Der MP3 Player ist heute unsere Rettung, sonst wären wir vor Langeweile vom Rad gefallen. Eigentlich ist alles wie immer. Nur heute haben wir auch noch Gegenwind, der einem das Gefühl vermittelt, auf der Stelle zu treten. Seit ca. 1000 km hat sich das Landschaftsbild nicht wirklich verändert. Die Aufmunterung durch vereinzelte Rentiere ist auch viel zu selten. Heute kommt uns einmal ein Tier entgegen gerannt und eins rennt weg. Dabei läuft oder tapst das Tier auf der Straße und schaut immer wieder nach links oder rechts, bis es eine geeignete Stelle gefunden hat, in den Wald abzubiegen. Bevorzugt werden Wege ;). Da wir nur einen MP3 Player haben, einigen wir uns so, dass der, der ihn hat, vorne fährt. Ich habe Anna noch nie so gerne vorne fahren sehen und so erreichen wir doch relativ zügig Karesuando und damit das Ende von Schweden für uns.

08.07.2011

-PALOJÄRVI/ F

 

STRECKE: 95 KM

HÖHENMETER: 536 M

 

MITTERNACHTSSONNE

Zu flach

Wir fahren über die Brücke und sind in Finnland. Ein neues Land ist immer erst mal spannend. Die Spannung löst sich aber schnell, denn viel ändert sich nicht. Es ist schwer zu beschreiben aber irgendetwas hat diese Monotonie auch. Die Ablenkungen sind gering. Wir können uns ganz auf das Radfahren konzentrieren und die Gedanken schweifen lassen. Die Erwartungen sinken. Wir freuen uns über jede kleine Veränderung oder Abwechslung. Was steht noch mal so schön in unserem Reiseführer "Nicht viele Radreisende verirren sich bis nach Nordschweden.
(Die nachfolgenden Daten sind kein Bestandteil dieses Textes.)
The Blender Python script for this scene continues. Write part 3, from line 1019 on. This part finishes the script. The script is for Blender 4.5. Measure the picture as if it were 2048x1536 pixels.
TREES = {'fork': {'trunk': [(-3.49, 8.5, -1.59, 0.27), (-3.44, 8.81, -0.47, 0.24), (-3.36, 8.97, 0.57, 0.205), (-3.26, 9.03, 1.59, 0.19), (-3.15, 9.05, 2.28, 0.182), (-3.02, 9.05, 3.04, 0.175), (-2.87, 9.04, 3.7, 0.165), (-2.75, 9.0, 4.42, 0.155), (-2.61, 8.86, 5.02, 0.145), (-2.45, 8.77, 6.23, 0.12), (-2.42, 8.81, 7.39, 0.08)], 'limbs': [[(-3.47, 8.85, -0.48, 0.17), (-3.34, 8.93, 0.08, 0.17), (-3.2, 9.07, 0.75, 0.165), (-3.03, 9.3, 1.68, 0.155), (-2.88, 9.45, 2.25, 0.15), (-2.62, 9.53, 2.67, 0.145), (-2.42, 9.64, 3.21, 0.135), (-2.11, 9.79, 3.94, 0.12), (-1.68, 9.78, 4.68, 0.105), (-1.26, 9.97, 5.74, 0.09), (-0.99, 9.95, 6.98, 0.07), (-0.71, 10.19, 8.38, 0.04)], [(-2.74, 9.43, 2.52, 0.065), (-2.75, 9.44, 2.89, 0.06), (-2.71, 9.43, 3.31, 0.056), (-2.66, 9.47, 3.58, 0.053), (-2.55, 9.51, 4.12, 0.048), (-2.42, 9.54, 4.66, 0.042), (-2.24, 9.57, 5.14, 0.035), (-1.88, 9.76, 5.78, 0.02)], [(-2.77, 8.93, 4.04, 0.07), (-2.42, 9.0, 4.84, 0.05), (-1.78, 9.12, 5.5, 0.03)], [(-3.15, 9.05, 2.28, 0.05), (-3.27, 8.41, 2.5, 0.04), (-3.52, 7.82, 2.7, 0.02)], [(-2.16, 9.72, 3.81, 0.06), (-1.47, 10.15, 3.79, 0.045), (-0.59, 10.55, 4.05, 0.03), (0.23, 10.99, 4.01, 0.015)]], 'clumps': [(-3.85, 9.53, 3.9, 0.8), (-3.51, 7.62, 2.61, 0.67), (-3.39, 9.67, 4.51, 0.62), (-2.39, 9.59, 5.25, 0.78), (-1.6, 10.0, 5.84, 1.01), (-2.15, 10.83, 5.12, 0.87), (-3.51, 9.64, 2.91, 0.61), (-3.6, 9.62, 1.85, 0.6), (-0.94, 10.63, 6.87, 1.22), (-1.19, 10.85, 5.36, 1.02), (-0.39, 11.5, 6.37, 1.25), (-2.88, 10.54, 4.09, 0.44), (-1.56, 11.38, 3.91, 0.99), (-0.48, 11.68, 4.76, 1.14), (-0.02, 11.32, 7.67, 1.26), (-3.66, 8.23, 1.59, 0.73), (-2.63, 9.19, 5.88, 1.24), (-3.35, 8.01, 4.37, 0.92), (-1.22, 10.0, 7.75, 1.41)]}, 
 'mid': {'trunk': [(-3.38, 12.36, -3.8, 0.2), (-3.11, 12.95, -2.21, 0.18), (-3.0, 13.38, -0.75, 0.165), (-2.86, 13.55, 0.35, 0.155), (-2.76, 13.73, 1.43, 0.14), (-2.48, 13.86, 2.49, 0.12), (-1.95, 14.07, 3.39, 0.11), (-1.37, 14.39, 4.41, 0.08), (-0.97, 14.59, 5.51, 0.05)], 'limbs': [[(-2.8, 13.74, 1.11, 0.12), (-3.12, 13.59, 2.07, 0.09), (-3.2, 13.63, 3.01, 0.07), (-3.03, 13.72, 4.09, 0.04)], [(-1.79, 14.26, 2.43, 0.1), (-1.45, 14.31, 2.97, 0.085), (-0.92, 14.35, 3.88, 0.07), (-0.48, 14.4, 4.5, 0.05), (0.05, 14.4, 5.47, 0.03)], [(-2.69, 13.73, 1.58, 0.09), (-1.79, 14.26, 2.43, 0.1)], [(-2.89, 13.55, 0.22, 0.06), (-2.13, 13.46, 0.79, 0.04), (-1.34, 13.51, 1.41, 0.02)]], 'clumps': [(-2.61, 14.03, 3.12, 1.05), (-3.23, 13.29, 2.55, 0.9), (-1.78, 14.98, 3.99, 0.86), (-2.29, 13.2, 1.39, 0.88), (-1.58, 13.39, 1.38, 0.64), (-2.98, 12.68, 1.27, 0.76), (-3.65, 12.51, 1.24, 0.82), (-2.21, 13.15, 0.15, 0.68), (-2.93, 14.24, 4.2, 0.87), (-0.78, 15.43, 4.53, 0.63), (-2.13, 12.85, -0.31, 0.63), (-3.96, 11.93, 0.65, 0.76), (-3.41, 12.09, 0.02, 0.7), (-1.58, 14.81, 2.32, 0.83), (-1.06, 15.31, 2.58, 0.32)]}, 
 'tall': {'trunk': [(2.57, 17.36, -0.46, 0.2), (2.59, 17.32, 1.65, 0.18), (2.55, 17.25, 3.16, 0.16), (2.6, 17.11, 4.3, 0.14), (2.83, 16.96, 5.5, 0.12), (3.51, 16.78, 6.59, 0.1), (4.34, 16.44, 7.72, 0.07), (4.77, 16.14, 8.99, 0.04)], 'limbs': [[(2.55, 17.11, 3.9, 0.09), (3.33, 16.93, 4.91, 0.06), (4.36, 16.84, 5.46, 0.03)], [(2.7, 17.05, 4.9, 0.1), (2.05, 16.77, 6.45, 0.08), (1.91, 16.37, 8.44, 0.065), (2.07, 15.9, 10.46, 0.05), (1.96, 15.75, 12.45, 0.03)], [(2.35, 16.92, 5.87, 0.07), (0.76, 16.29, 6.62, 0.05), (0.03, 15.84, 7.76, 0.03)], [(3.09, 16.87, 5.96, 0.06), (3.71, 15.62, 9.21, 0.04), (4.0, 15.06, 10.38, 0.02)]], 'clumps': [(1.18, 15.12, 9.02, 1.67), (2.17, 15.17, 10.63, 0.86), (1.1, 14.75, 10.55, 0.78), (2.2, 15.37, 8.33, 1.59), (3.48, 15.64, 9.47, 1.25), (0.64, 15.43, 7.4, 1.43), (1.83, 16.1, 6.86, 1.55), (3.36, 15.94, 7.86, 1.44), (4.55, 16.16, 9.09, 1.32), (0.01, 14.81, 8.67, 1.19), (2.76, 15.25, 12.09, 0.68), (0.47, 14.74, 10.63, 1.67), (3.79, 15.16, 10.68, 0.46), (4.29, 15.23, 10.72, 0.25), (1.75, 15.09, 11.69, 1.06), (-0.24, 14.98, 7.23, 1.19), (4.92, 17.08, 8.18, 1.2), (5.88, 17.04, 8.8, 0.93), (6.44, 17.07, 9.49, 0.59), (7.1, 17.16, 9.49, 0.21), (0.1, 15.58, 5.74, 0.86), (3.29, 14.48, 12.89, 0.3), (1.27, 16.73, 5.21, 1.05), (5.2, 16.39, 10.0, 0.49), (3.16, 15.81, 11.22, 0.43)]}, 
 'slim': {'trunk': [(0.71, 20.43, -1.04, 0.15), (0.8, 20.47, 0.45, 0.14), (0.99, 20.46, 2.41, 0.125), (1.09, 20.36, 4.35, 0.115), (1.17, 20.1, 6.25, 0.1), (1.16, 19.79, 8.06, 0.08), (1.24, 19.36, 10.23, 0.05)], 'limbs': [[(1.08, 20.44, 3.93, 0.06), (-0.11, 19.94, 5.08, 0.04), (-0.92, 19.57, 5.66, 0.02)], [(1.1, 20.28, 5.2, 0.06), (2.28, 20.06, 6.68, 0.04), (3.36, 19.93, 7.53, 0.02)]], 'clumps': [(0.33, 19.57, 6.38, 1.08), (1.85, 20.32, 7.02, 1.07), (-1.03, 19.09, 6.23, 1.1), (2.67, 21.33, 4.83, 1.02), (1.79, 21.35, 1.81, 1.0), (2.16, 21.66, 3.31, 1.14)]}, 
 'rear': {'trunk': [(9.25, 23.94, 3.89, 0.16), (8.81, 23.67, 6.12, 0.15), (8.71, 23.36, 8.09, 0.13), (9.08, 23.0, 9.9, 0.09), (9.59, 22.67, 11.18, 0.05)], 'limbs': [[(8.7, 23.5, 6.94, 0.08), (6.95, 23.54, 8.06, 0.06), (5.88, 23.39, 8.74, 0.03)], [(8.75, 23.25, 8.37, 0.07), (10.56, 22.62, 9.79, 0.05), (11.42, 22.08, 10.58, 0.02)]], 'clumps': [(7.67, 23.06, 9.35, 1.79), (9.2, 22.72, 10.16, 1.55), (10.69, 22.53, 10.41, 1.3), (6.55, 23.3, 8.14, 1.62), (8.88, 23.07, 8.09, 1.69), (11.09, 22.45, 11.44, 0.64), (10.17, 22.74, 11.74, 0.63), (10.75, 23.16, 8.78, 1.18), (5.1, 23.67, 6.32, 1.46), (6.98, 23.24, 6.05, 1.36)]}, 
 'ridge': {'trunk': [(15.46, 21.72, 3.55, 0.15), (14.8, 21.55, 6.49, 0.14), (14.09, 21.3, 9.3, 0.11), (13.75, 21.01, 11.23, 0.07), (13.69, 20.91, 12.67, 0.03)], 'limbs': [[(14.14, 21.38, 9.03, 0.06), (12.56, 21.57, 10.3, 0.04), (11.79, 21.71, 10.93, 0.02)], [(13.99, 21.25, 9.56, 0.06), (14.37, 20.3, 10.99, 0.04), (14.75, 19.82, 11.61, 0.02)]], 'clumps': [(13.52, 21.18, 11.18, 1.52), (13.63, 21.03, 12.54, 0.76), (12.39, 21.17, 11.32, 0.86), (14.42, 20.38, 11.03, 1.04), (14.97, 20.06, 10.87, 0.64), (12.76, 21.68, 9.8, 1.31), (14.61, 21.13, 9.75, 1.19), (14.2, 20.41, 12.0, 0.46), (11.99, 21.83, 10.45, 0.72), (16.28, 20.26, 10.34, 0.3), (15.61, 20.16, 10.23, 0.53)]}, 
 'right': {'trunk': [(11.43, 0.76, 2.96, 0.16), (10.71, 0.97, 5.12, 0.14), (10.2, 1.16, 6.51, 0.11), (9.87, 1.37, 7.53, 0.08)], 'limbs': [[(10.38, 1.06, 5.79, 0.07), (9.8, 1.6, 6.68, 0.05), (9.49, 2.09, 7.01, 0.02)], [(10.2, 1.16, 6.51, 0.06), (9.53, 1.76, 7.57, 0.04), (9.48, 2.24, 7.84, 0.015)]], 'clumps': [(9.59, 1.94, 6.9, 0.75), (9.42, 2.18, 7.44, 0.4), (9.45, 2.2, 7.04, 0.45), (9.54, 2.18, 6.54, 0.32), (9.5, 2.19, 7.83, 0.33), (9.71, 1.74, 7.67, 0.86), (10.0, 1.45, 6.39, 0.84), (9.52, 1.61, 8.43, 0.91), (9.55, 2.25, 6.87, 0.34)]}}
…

Zu groß erscheinen die Distanzen, zu weiträumig und relativ reizarm die Landschaften. Wald und Moor beherrschen große Abschnitte. Wer sich damit anfreundet, dass die Landschaft sich nur langsam verändert und sonst nicht viel passiert, dem eröffnet Norrland den "Taste of Adventure"..." Uns ist einmal mehr klargeworden, dass wir Berge lieben. Schweden und Finnland sind einfach zu flach, auch wenn es ständig leicht hoch und runter geht. Richtig einsam war es dann auch nicht, da auf den wenigen Straßen auch immer mehr oder weniger Verkehr ist. Die Zeit der Tage an denen wir 100 und mehr Kilometer fahren, weil die Gegend nicht zum Anhalten und Verweilen einlädt, ist hoffentlich bald vorbei.